A late 19th century disck music box.

Antony Davies from Wheatfield Gallery at Millpond Farm says, “The invention in the 18th century of mechanical musical boxes in Leipzig revolutionised the idea of popular music, making popular tunes accessible to people with no personal musical skill.”

Mr Davies says “The 1880s saw the intention of the phonograph. Originally intended as an office accessory to facilitate dictation, the phonograph instead became immensely successful for playing music recorded onto wax cylinders. The cylinder phonograph became the mainstay of the recorded popular music industry until the early 1920s, when the disc recording, introduced just before the Great War, overtook it, being capable of longer playing and slightly less vulnerable to damage through rough handling.”
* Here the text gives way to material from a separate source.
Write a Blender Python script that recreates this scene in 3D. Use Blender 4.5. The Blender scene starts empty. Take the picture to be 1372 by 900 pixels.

Of the more modern items on show are a series of 78rpm flat disc records which are amplified through a horn, and a good collection of early 1920 radio sets and speakers, which can be adapted to play music from your computer or iPad.

An Edison Phonograph.

EXHIBITION: Music for the Masses – Two centuries of Mechanical Music

WHERE: Wheatfield Gallery, Millpond Farm, 660 Majors Creek Road, Jembaicumbene via Braidwood.

WHEN: Open Saturdays and Sundays 10.00am to 4.00pm 14th April to 29th April and by appointment (telephone 0438 126 987). The Wheatfield Gallery, on the ground floor of the historic Jembaicumbene Steam Flour Mill at Mill Pond Farm. www.millpond.com.au

A selection of horns from the Wheatfield Gallery Exhibition.

An Edison Phonograph at Wheatfield Gallery.